Just like how Natsume truly believes that working hard will let her achieve her dreams, despite not knowing she’s within the confines of a system that denies her opportunities….
Mikey’s delusions of grandeur and fame are propagated by a system that rewards him for being “special” and a top player; ironically, it’s his desperation (often framed as greed) that punish him from the same system that pushed him to be this way.

If Deca-dence‘s second episode uses illusion as a way to reward us and give us opportunities that may not quite exist, it also talks about how illusions can deceive and entrap us. Capitalism often operates under such manipulative deceits; most commonly, that we must give up something in order to reach for greater heights. The RPG narrative also plays with this theme, as the idea of a forbidden “limiter release” is discussed in the second episode, as it gives the trade off of physical pain for increased power. It’s this kind of particular illusion that draws personalities like Mikey’s to becoming nothing but invaluable fodder for excitement and other’s shallow pleasures. We’re told consistently we can be great. Special. Indispensable. The cruelty of Mikey’s death isn’t just a wake up call to Kaburagi; it’s a crushing truth that nearly drives him to suicide.

Kaburagi also follows an illusion from capitalist confines: a janitor by day, a secret agent by night, unwillingly. He couldn’t be more productive to the society he lives in, and yet, couldn’t be unhappier.
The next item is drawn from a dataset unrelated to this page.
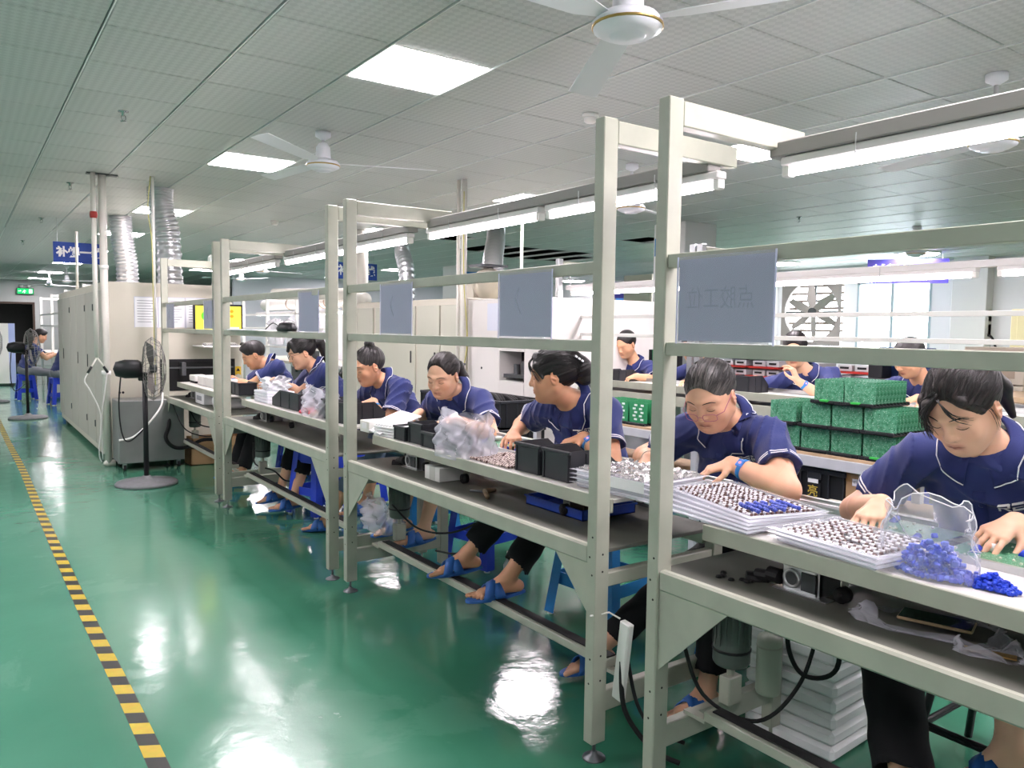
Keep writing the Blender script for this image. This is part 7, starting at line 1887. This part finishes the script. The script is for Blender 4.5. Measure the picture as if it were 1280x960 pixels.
# white table front, white chair etc. at mid depth
t = thing('exhaust_fan', 'big round wall exhaust fan with star-shaped blades and louvres', 'exhaust fan', (14.93, (fy0 + fy1) / 2, (fz0 + fz1) / 2))
W2 = (fy1 - fy0) / 2; R2 = .64; n = 40; mb = MB(); vs = []; 
for i in range(n):
    a = 2 * PI * i / n; vs.append((0, R2 * math.cos(a), R2 * math.sin(a)))
for i in range(n):
    a = 2 * PI * i / n; c, s = math.cos(a), math.sin(a); q = W2 / max(abs(c), abs(s)); vs.append((0, q * c, q * s))
vs += [(.06, v[1], v[2]) for v in vs[:n]]
fs = [(i, (i + 1) % n, n + (i + 1) % n, n + i) for i in range(n)] + [(i, 2 * n + i, 2 * n + (i + 1) % n, (i + 1) % n) for i in range(n)]
mb.add(vs, fs); mb.build('shroud', mat('fan_shroud', '#8f8a86', .45), t)
for k in range(8):
    z = -.56 + k * .16; MB().box((.22, -W2 + .03, z - .026), (.232, W2 - .03, z + .026), 0).build('louvre', mat('louvre_metal', '#6d5f57', .4), t)
for k in range(6):
    a = k * PI / 3 + .5
    M = frame((.09, 0, 0), (0, math.cos(a), math.sin(a)), (0, -math.sin(a), math.cos(a)), (1, 0, 0))
    MB().prism([(.04, -.06), (.28, -.13), (.60, -.10), (.60, .02), (.30, .06), (.04, .06)], -.003, .003, M @ Matrix.Rotation(.35, 4, 'X')).build('blade', mat('exhaust_blade', '#8d8984', .4, metal=.4), t)
MB().cyl((.04, 0, 0), (.14, 0, 0), .09, 16).build('hub', DGREY, t)
MB().box((.16, -W2, -.02), (.19, W2, .02)).box((.16, -.02, -W2), (.19, .02, W2)).build('spider', DGREY, t)
t = thing('switch_box', 'two white electric boxes on the wall right of the bright window', 'electric box', (14.92, 6.62, 1.34))
for z in (0, .27): MB().box((-.06, -.27, z), (.07, .27, z + .24), .01).build('case', WHITEPL, t); MB().box((-.065, -.21, z + .06), (-.058, .21, z + .19)).build('window', DGREY, t)
MB().tube(smooth_path([(-.03, -.22, .05), (-.06, -.34, .0), (-.06, -.42, -.2), (-.03, -.45, -.5)], 6), .02, 6).build('cable', RUBBER, t, True)
t = thing('yellow_cabinet', 'pale yellow cabinet at the right edge below the electric boxes', 'cabinet', (13.9, 4.15, 0)); MB().box((0, 0, 0), (.7, 1.45, 1.80), .01).build('body', mat('pale_yellow', '#d9cfa2', .5), t); MB().box((-.02, .1, .9), (0, 1.35, 1.75), .004).build('door', mat('pale_yellow', '#d9cfa2', .5), t)
t = thing('blue_door', 'bright blue door panel seen between the tall posts', 'door', (14.9, 15.2, 0)); MB().box((0, 0, 0), (.06, .8, 2.35), .006).build('leaf', mat('sky_blue_door', '#3b93e6', .4), t); MB().box((-.02, -.08, 0), (.05, 0, 2.42)).box((-.02, .8, 0), (.05, .88, 2.42)).box((-.02, -.08, 2.35), (.05, .88, 2.42)).build('frame', mat('door_frame_grey', '#8d9094', .4), t); MB().cyl((-.04, .7, 1.05), (0, .7, 1.05), .03, 10).build('knob', CHROME, t, True)
t = thing('white_cabinet', 'white cabinet right of the bright blue door', 'cabinet', (12.6, 12.5, 0)); MB().box((0, 0, 0), (.6, .75, 1.85), .01).build('body', WHITEP, t); MB().box((-.012, .06, 1.4), (0, .5, 1.46)).build('handle', BLUEP, t)
t = thing('beige_cabinet', 'tall beige cabinet between the blue door and the column', 'cabinet', (11.2, 11.0, 0)); MB().box((0, 0, 0), (.7, .8, 2.5), .01).build('body', CREAM2, t); MB().box((-.015, .05, .1), (0, .75, 2.4), .004).build('door', CREAM2, t)
t = thing('wooden_ladder', 'brown step ladder leaning at the back wall left of the tall post', 'ladder', (12.5, 15.6, 0))
for y in (-.25, .25):
    MB().tube([(-.3, y, 0), (.2, y * .6, 2.0)], .035, 4).build('stile', mat('ladder_brown', '#6b5346', .6), t); MB().tube([(.5, y, 0), (.2, y * .6, 2.0)], .03, 4).build('rear_stile', mat('ladder_brown', '#6b5346', .6), t)
for k in range(5): MB().box((-.30 + .08 * k, -.25 + .02 * k, .3 + .33 * k), (-.16 + .08 * k, .25 - .02 * k, .33 + .33 * k)).build('tread', mat('ladder_brown', '#6b5346', .6), t)
t = thing('dark_screen', 'pair of dark framed panels left of the step ladder', 'screen', (12.0, 17.0, 0)); MB().box((0, 0, 0), (.05, 1.0, 2.05)).build('panel', WHITEP, t)
for z in (1.02, 1.5): MB().box((-.02, .1, z), (0, .95, z + .42)).build('dark_pane', mat('dark_pane', '#55585e', .25), t)
# blue notices on the columns
def notice(x, y, z, w, h, label, txt, nx):
    t = thing('notice_board', label, 'notice', (x, y, z), 0, 'blue notices on columns')
    if nx == 'y': M = frame((0, 0, 0), (1, 0, 0), (0, 0, 1), (0, -1, 0))
    else: M = frame((0, 0, 0), (0, -1, 0), (0, 0, 1), (-1, 0, 0))
    MB().box((-w / 2, -h / 2, 0), (w / 2, h / 2, .006), 0, M).build('board', PAPER, t)
    MB().box((-w / 2, h * .28, .006), (w / 2, h / 2, .008), 0, M).build('blue_band', mat('notice_blue', '#2b7fc4', .4), t)
    MB().box((-w / 2, -h / 2, .006), (w / 2, -h * .40, .008), 0, M).build('blue_foot', mat('notice_blue', '#2b7fc4', .4), t)
    MB().lathe([(0, .009), (w * .42, .009), (w * .42, .006)], 20, M=M @ Matrix.Translation((0, h * .20, 0))).build('pale_disc', mat('notice_pale', '#cfe6f0', .4), t)
    for i, ch in enumerate(txt):
        text_obj(ch, w * .30, mat('notice_ink', '#20303a', .6) if i % 3 else mat('notice_red', '#c23a34', .6), 'lettering', t, M @ Matrix.Translation((w * .08, h * (.16 - .13 * i), .0095)), depth=.0003)
notice(9.28, 14.59, 2.05, .40, 1.15, 'blue and white notice on the grey column above the beige doors', '品质第一', 'y')
notice(7.54, 7.16, 2.06, .40, 1.05, 'blue round-topped notice on the column between the tall posts', '安全生产', 'x')
# ================================================================== WORKERS OF THE SECOND LINE AND THE FAR AISLE
def up(x, y): return dict(zs=.52, hip=(x + .42, y), neck=(x + .16, y, 1.10))
far = [
 dict(label='far woman facing us at the second line, both hands raised', hip=(5.15, 3.30), zs=.52, neck=(4.93, 3.30, 1.10), head=(4.82, 3.32, 1.25), yaw=22, hyaw=6, hpitch=24, wristR=(4.62, 3.50, 1.03), wristL=(4.66, 3.18, 1.04), elbowR=(.1, .8, -.5), elbowL=(.2, -.6, -.6), handR=(-.5, .1, -.5), handL=(-.25, .3, .9), palmL=(-.3, .9, 0), pinchL=1, strapL=True, seed=31, tone='#dfb495',
      hair=dict(tie=(0, -.11, .02))),
 dict(label='far second line worker whose body is cut by the tall post, left of it', hip=(5.25, 5.12), zs=.50, neck=(5.02, 5.12, 1.09), head=(4.92, 5.14, 1.24), yaw=6, hpitch=25, wristR=(4.62, 5.45, .985), wristL=(4.80, 4.92, .985), elbowR=(.2, .8, -.4), elbowL=(.3, -.8, -.4), handR=(-.9, .2, -.2), handL=(-.9, .3, -.2), seed=33, hair=dict(tie=(0, -.11, .02))),
 dict(label='far worker mostly hidden behind the nearest tall post and the older woman', hip=(5.22, 4.32), zs=.50, neck=(5.0, 4.32, 1.09), head=(4.90, 4.34, 1.24), yaw=4, hpitch=25, wristR=(4.62, 4.70, .985), wristL=(4.66, 4.12, .985), elbowR=(.2, .8, -.4), elbowL=(.3, -.8, -.4), handR=(-.9, .2, -.2), handL=(-.9, .3, -.2), seed=35, hair=dict(tie=(0, -.11, .02))),
 dict(label='far worker with dark hair, half hidden behind the head of the nearest worker', hip=(5.20, 2.50), zs=.52, neck=(4.98, 2.50, 1.08), head=(4.86, 2.53, 1.215), yaw=0, hyaw=-20, hpitch=30, wristR=(4.62, 2.78, .985), wristL=(4.66, 2.36, .985), elbowR=(.2, .8, -.4), elbowL=(.3, -.8, -.4), handR=(-.9, .2, -.2), handL=(-.9, .3, -.2), seed=37, hair=dict(tie=(0, -.11, .02))),
 dict(label='blurred worker in navy on the nearer blue stool far down the aisle', hip=(1.36, 15.10), zs=.46, neck=(1.50, 15.10, .99), head=(1.60, 15.10, 1.14), yaw=180, hpitch=20, wristR=(1.80, 14.95, .82), wristL=(1.80, 15.25, .82), elbowR=(-.3, -.7, -.4), elbowL=(-.3, .7, -.4), handR=(.9, 0, -.2), handL=(.9, 0, -.2), ankleR=(1.78, 14.98, .09), ankleL=(1.74, 15.2, .09), kneeR=(.7, 0, .6), kneeL=(.7, 0, .6), footR=(1, 0, -.05), footL=(1, 0, -.05), pants=GREYP, seed=41, hair=dict(style='short', tie=(0, -.03, .115)), male=True),
 dict(label='blurred worker in navy on the farther blue stool far down the aisle', hip=(.95, 16.30), zs=.46, neck=(1.08, 16.30, .99), head=(1.20, 16.30, 1.14), yaw=180, hpitch=20, wristR=(1.40, 16.15, .82), wristL=(1.40, 16.45, .82), elbowR=(-.3, -.7, -.4), elbowL=(-.3, .7, -.4), handR=(.9, 0, -.2), handL=(.9, 0, -.2), ankleR=(1.36, 16.2, .09), ankleL=(1.34, 16.4, .09), kneeR=(.7, 0, .6), kneeL=(.7, 0, .6), footR=(1, 0, -.05), footL=(1, 0, -.05), pants=GREYP, seed=43, hair=dict(style='short', tie=(0, -.03, .115)), male=True),
]
for i, sp in enumerate(far):
    sp.setdefault('tone', '#d6a684'); sp.update(res=.0065, hres=.0048, sres=.009, facedetail=(i == 0), detail=(i == 0))
    person(sp)
for i, (x, y) in enumerate([(5.15, 3.30), (5.25, 5.12), (5.22, 4.32), (5.20, 2.50)]): stool(['deep blue stool of the far woman facing us', 'deep blue stool of the far worker left of the tall post', 'deep blue stool of the far worker behind the tall post', 'deep blue stool of the half hidden far worker'][i], x + .05, y, .50, DBLUE, .1, .34)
This disillusionment is all too often among citizens, and Kaburagi’s apathy towards his surroundings, while something we’ve seen far too often from these kind of stories, is contextually explained. It’s here where Deca-dence plays its second card, in a nuanced and casual way. The setting mismatch isn’t the only switch that Deca-dence integrates. Whereas in episode one, we thought that the main protagonist would be Natsume, in episode two, she is revealed to be more of the experiment that we’ve been looking at via Kaburagi’s point of view. It’s actually Kaburagi who’s the main protagonist, and this is where Deca-dence‘s ambition in the first episode really rewards itself; Deca-dence’s first episode with Natsume is not to just hook us, the audience, but Kaburagi, to her plight, as well. It’s only through “watching” her backstory and ambitions that Kaburagi decides not to throw his life away and use it for something worthwhile: to prove the capitalistic system wrong, and give Natsume a chance to show her true colors not just to herself and others, but to this very system that denies her any chance of success.
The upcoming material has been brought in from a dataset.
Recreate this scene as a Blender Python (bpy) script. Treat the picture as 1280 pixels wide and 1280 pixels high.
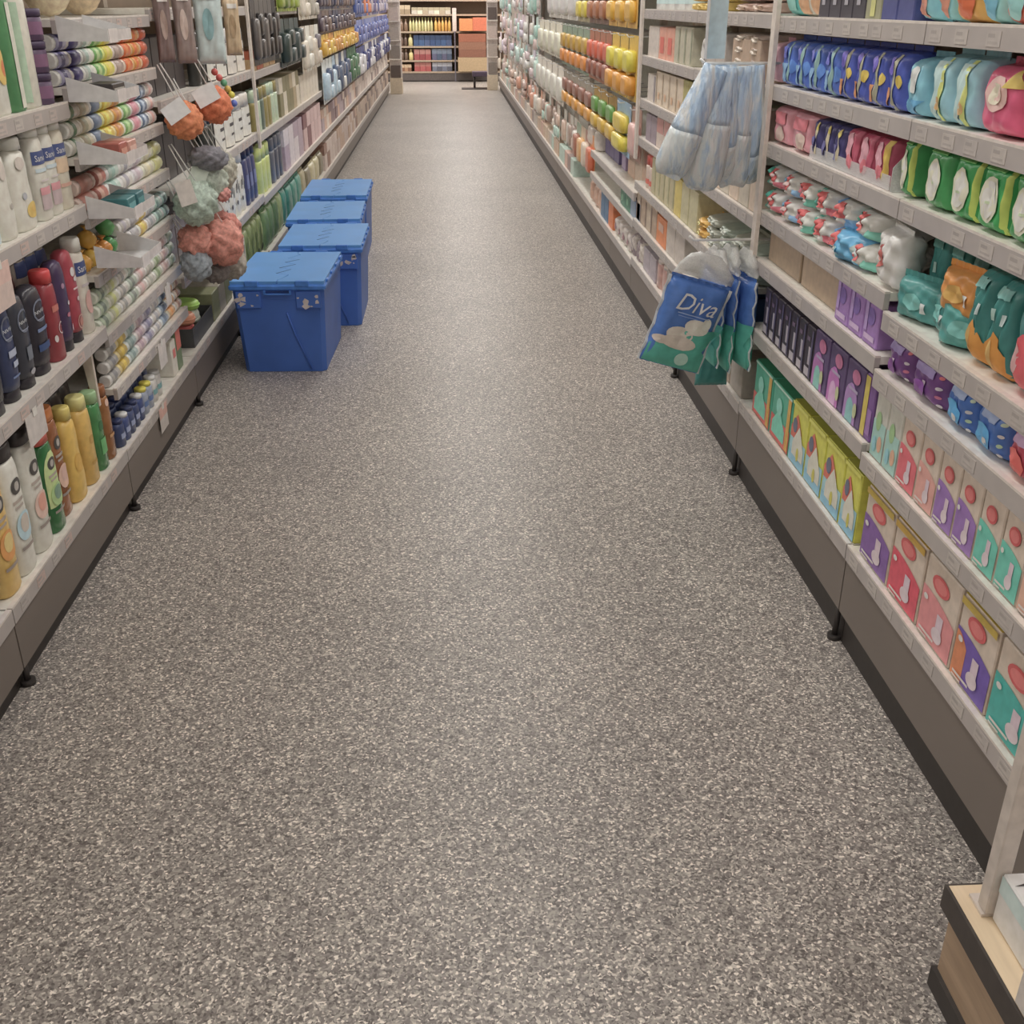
import bpy, bmesh, math, random
from mathutils import Vector, Matrix
random.seed(7)
S = bpy.context.scene
C = S.collection
for o in list(bpy.data.objects): bpy.data.objects.remove(o)

# ---------------------------------------------------------------- camera
EYE = 1.45; FOC = 1330.0
_d = Vector(((557-640)/FOC, (3-640)/FOC, 1.0)).normalized()      # aisle direction in camera axes (right, down, forward)
_u = Vector((0, -_d.z, _d.y)).normalized()
_x = _d.cross(_u)
cam = bpy.data.cameras.new('camera'); cam.sensor_width = 36; cam.lens = FOC/1280*36; cam.clip_start = .02
co = bpy.data.objects.new('camera', cam); C.objects.link(co); S.camera = co
r_ = Vector((_x[0], _d[0], _u[0])); dn = Vector((_x[1], _d[1], _u[1])); fw = Vector((_x[2], _d[2], _u[2]))
mt = Matrix((r_, -dn, -fw)).transposed().to_4x4(); mt.translation = (0, 0, EYE)
co.matrix_world = mt
# ---------------------------------------------------------------- light and exposure
S.view_settings.view_transform = 'Standard'; S.view_settings.look = 'None'
S.view_settings.gamma = 1; S.view_settings.use_curve_mapping = False
S.view_settings.exposure = 0.0
W = bpy.data.worlds.new('world'); S.world = W; W.use_nodes = True
W.node_tree.nodes['Background'].inputs[0].default_value = (1, .95, .9, 1)
W.node_tree.nodes['Background'].inputs[1].default_value = .5
LIGHT_W = 9.8
def strip_light(x, y0, y1, w, watts):
    l = bpy.data.lights.new('tube', 'AREA'); l.shape = 'RECTANGLE'; l.size = w; l.size_y = y1-y0
    l.energy = watts; l.color = (1, .975, .94)
    o = bpy.data.objects.new('tube', l); C.objects.link(o); o.location = (x, (y0+y1)/2, 3.135)
    return o
LAMPS = [(.2, 1.0, 26), (-2.5, -2, 23), (2.9, -2, 23)]
CROSS_FILL = bpy.data.lights.new('tube', 'AREA'); CROSS_FILL.shape = 'RECTANGLE'; CROSS_FILL.size = 5.0; CROSS_FILL.size_y = .32; CROSS_FILL.energy = 95; CROSS_FILL.color = (1, .965, .92)  # added fill lamp that brightens the dark far end of the aisle
cross_fill = bpy.data.objects.new('tube', CROSS_FILL); C.objects.link(cross_fill); cross_fill.location = (0, 21.9, 3.13)
TUBES = [strip_light(x, a, b, .32, LIGHT_W*(b-a)) for x, a, b in LAMPS]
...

Episode 2 elegantly re-frames much of the context from Kaburagi’s point of view. She’s as much of an RPG character to root for and interact from his perspective as much as ours.
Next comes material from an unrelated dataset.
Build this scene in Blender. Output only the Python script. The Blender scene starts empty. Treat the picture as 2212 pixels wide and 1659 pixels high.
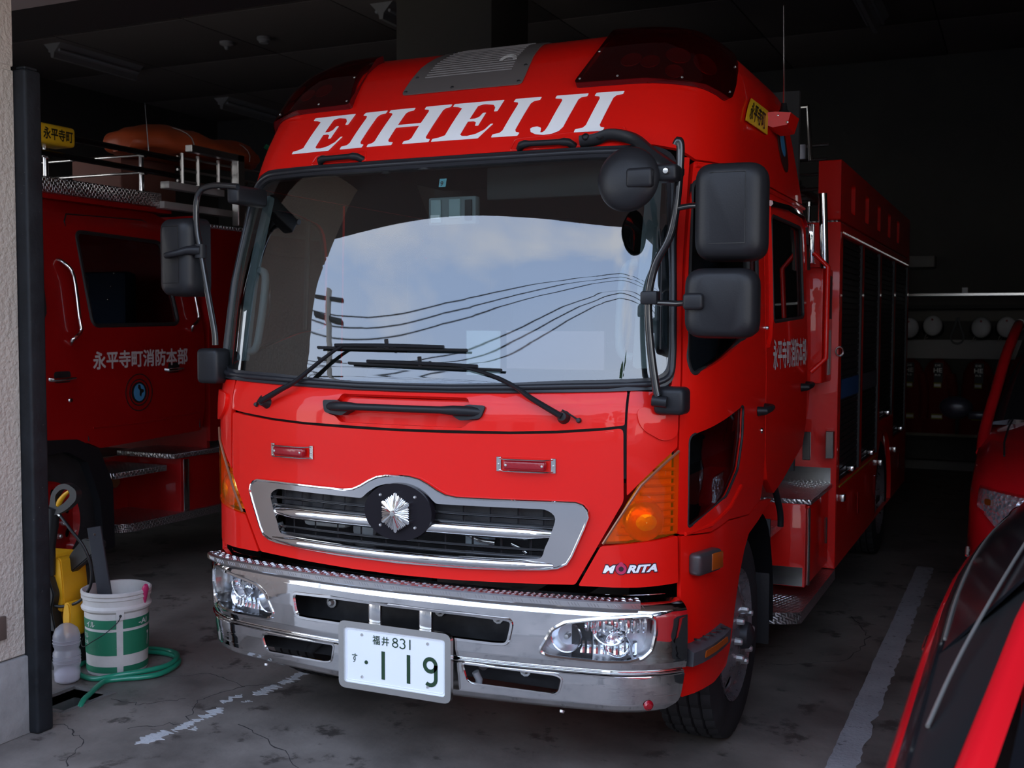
import bpy, bmesh, math, random
import numpy as np
from mathutils import Vector, Matrix
random.seed(7); np.random.seed(7)
SC=bpy.context.scene
COL=SC.collection
PI=math.pi
# ------------------------------------------------------------------ camera, sky, sun, exposure
cam=bpy.data.cameras.new('camera'); camo=bpy.data.objects.new('camera',cam); COL.objects.link(camo)
cam.sensor_width=36; cam.sensor_fit='HORIZONTAL'; cam.lens=2414.43/2212*36
yaw,pitch,roll=.431061,.0531537,.0023346
fw=Vector((-math.sin(yaw)*math.cos(pitch),math.cos(yaw)*math.cos(pitch),-math.sin(pitch)))
rt=Vector((math.cos(yaw),math.sin(yaw),0)); up=rt.cross(fw)
R2=rt*math.cos(roll)+up*math.sin(roll); U2=-rt*math.sin(roll)+up*math.cos(roll)
M=Matrix((R2,U2,-fw)).transposed().to_4x4(); M.translation=(2.084055,-3.438487,1.686429)
camo.matrix_world=M; cam.clip_start=.02
cam.dof.use_dof=True; cam.dof.focus_distance=4.3; cam.dof.aperture_fstop=5.6
SC.camera=camo
SC.view_settings.view_transform='Standard'; SC.view_settings.look='None'
SC.view_settings.exposure=0.0; SC.view_settings.gamma=1; SC.view_settings.use_curve_mapping=False
W=bpy.data.worlds.new('sky'); SC.world=W; W.use_nodes=True
nt=W.node_tree; nt.nodes.clear()
def N(nt,t,**k):
    n=nt.nodes.new(t)
    for a,b in k.items(): setattr(n,a,b)
    return n
out=N(nt,'ShaderNodeOutputWorld'); bg=N(nt,'ShaderNodeBackground')
geo=N(nt,'ShaderNodeTexCoord'); sep=N(nt,'ShaderNodeSeparateXYZ'); nt.links.new(geo.outputs['Generated'],sep.inputs[0])
rmp=N(nt,'ShaderNodeValToRGB'); nt.links.new(sep.outputs['Z'],rmp.inputs[0])
e=rmp.color_ramp.elements
e[0].position=0.0; e[0].color=(.86,.85,.83,1)
e[1].position=1.0; e[1].color=(.34,.46,.74,1)
x=e.new(.12); x.color=(.76,.81,.88,1)
x=e.new(.45); x.color=(.44,.59,.88,1)
noi=N(nt,'ShaderNodeTexNoise'); noi.inputs['Scale'].default_value=3.2; noi.inputs['Detail'].default_value=6
mp=N(nt,'ShaderNodeMapping'); mp.inputs['Scale'].default_value=(1,1,2.2); nt.links.new(geo.outputs['Generated'],mp.inputs[0]); nt.links.new(mp.outputs[0],noi.inputs['Vector'])
cr=N(nt,'ShaderNodeValToRGB'); cr.color_ramp.elements[0].position=.52; cr.color_ramp.elements[0].color=(0,0,0,1); cr.color_ramp.elements[1].position=.72; cr.color_ramp.elements[1].color=(.6,.6,.6,1)
nt.links.new(noi.outputs[0],cr.inputs[0])
mx=N(nt,'ShaderNodeMix',data_type='RGBA'); nt.links.new(cr.outputs[0],mx.inputs[0]); nt.links.new(rmp.outputs[0],mx.inputs[6]); mx.inputs[7].default_value=(.95,.93,.90,1)
nt.links.new(mx.outputs[2],bg.inputs[0]); bg.inputs[1].default_value=4.5
nt.links.new(bg.outputs[0],out.inputs[0])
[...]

This is a magic trick that operates externally, but internally as well; a bait and switch that is step away from shock value but a step forward in narrative culmination of duality: uniting intertwining two structures (RPG, and traditional capitalism) into something greater. In succeeding on both levels, Deca-dence manages to establish wonder in its audience, but also its cynical main protagonist. There is hope. There is more to believe in, even if it seems to be an illusion. Dare we take the leap of faith?

Notes:

  • I’m actually covering this week to week! I hope! Ep 3-4 review and Ep 5-6 review should be out later this week, so fun times ahead, I hope.
  • My flatmate mistakenly assumed this was an Attack on Titan show and boy have I never been happier to prove that kind of statement wrong. Deca-dence seems to have a lot more to say about dualities here and I’m really looking forward to talking about that as much as possible.
  • One of my biggest caveats however, is the use of 3DCG. I talked a little about scale here but while I think the show is effective in using 3DCG to communicate scale and instill immersion, it’s still clunky. Especially coming off shows like Dorohedoro and BBK/BRNK, it’s just like….man, I wish this was more polished, you know?
  • Something I didn’t get to quite say but damn, Deca-dence‘s OST fucking rules. Great mix of Kajiura-inspired Celtic music intertwined with sweeping, RPG-ish adventure vibes.